Sunday, July 12, 2026

Credit where due

I try to know as much history as I can study, but Kevin M. Levin has just taught me there's a lot I've missed about how the Union won the Civil War. 

By Committee of Ladies of Philadelphia via Wikipedia
Roughly 75 percent of free born African American men of military age in the North volunteered to serve in the Union army during the Civil War. No other demographic group in American history has mobilized for war at anything close to that rate.

These men enlisted knowing they would receive unequal pay until Congress relented in 1864, that they would serve under white officers and be denied commissions, and that capture might mean enslavement or execution rather than a prison camp. Finally, they served not knowing whether that service would translate into citizenship.

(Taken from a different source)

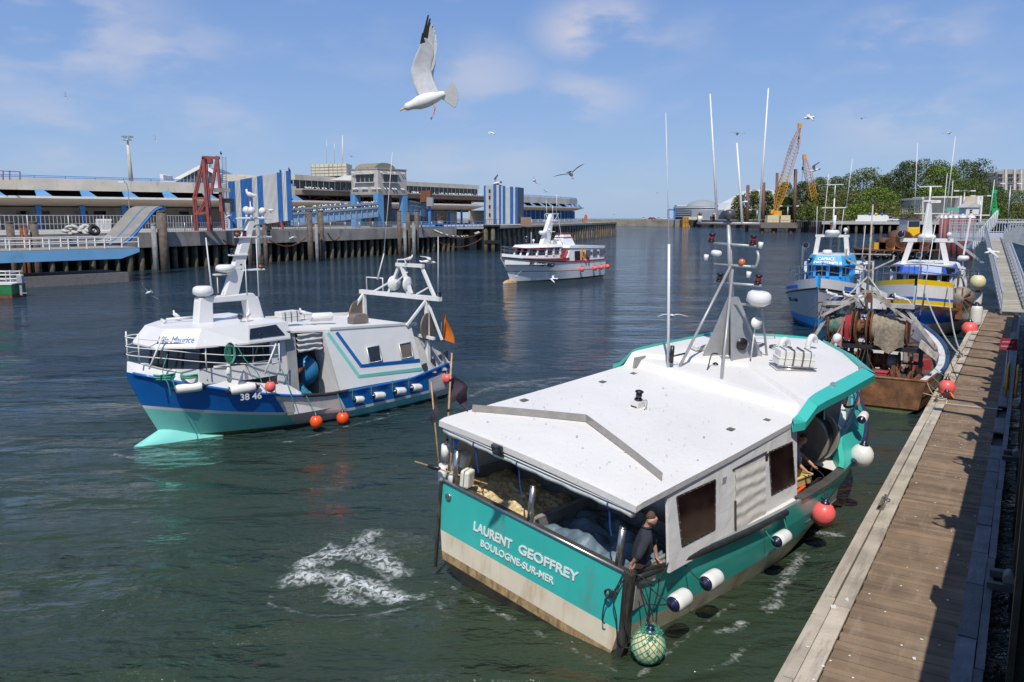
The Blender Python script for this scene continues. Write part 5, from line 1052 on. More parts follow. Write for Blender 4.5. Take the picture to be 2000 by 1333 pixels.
# tiled box with aerials
t = thing('rooftop_box', 'weathered white tiled box with aerials on the terminal roof', 'building'); a, b, c = far(608, 345, 182), far(677, 345, 178), far(688, 345, 184)
m = M(); z0, z1 = a.z, far(608, 322, 182).z
P = [Vector((a.x, a.y, z0)), Vector((b.x, b.y, z0)), Vector((c.x, c.y, z0)), Vector((a.x + c.x - b.x, a.y + 6, z0))]; m.slab(P, (0, 0, z1 - z0)); m.k = 1
for k in range(9): q_ = P[0].lerp(P[1], k / 8) + Vector((0, -.05, 0)); m.bar(q_, q_ + Vector((0, 0, z1 - z0)), .1)
for k in range(1, 4): m.bar(P[0] + Vector((0, -.05, (z1 - z0) * k / 4)), P[1] + Vector((0, -.05, (z1 - z0) * k / 4)), .1)
m.build('tiled_walls', [mat('dirty_white_tile', (.56, .52, .40), .6, var=.12, vs=.7, dirt=(.2, .12, .05), da=.25, ds=(.9, .9, .6)), CONC], t)
m = M(); m.slab([pk(604, 346, 180), pk(690, 345, 180), pk(690, 352, 180), pk(604, 352, 180)], (0, 6, 0)); m.build('roof_edge', BLU2, t)
for x, yt, r in ((638, 268, .06), (653, 275, .06), (669, 265, .13)): whip(t, pk(x, 322, 183), pk(x, yt, 183), r, WHITE if r > .1 else ALU, name='aerial')
t = thing('rooftop_shed', 'small white shed with gutter on the terminal roof, right of the tiled box', 'building'); m = M(); m.slab([pk(645, 352, 174), pk(673, 343, 174), pk(690, 343, 174), pk(690, 353, 174)], (0, 6, 0)); m.build('wall', STW, t)
# concrete control tower on blue legs
t = thing('control_tower', 'lichen stained concrete tower room with a barrel roof on blue legs', 'tower')
Cn, Lf, Rt = Vector((-25.4, 158)), Vector((-31.1, 161.5)), Vector((-20.7, 163.6)); Bk = Lf + Rt - Cn
TOW = mat('tower_concrete', (.45, .43, .40), .9, var=.12, vs=.4, bump=.3, bs=3, dirt=(.30, .20, .07), da=.35, ds=(.5, .5, .25))
m = M(); m.slab([(*p, 11.2) for p in (Cn, Rt, Bk, Lf)], (0, 0, 4.6)); m.build('room', TOW, t)
def grow(d): c = (Cn + Bk) / 2; return [c + (p - c) * (1 + d) for p in (Cn, Rt, Bk, Lf)]
m = M(); m.slab([(*p, 11.0) for p in grow(.04)], (0, 0, .95)); m.slab([(*p, 15.75) for p in grow(.03)], (0, 0, .2)); m.build('cornice', CONC, t)
for (a, b, u0, u1, n) in ((Cn, Lf, .15, .82, 4), (Cn, Rt, .18, .68, 3)):
    d = (b - a); nn = Vector((d.y, -d.x)).normalized(); nn = nn if nn.y < 0 else -nn
    for k in range(n):
        f0 = u0 + (u1 - u0) * (k + .08) / n; f1 = u0 + (u1 - u0) * (k + .92) / n; p, q_ = a + d * f0 + nn * .02, a + d * f1 + nn * .02
        m = M(); m.slab([(*p, 13.4), (*q_, 13.4), (*q_, 14.75), (*p, 14.75)], (*(nn * .06), 0)); m.build('window', GLASS, t)
    p, q_ = a + d * (u0 - .03) + nn * .25, a + d * (u1 + .03) + nn * .25; m = M(); m.bar((*p, 13.3), (*q_, 13.3), .5, .14); m.bar((*p, 14.9), (*q_, 14.9), .5, .12); m.build('sill', CONCL, t)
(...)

Roughly 180,000 Black men ultimately served in the United States Colored Troops, nearly a tenth of the Union army by the war’s end. They were joined by hundreds of thousands of enslaved men and women who fled to Union lines and forced emancipation onto the war’s agenda before Washington had decided what the war was about.

Frederick Douglass understood precisely what this service meant, which is why he threw himself into recruitment. “Once let the black man get upon his person the brass letters U.S.,” he declared in 1863, “let him get an eagle on his button, and a musket on his shoulder, and bullets in his pocket, and there is no power on the earth or under the earth which can deny that he has earned the right of citizenship in the United States.” 

Apparently civilians in Union cities knew who was defending them. I feel pretty certain that Donald Trump and his merry band of vandals who are busily trying to cover up what we should learn in US history doesn't know this. And they'd only work harder to push lies if they were taught it. But we can do better.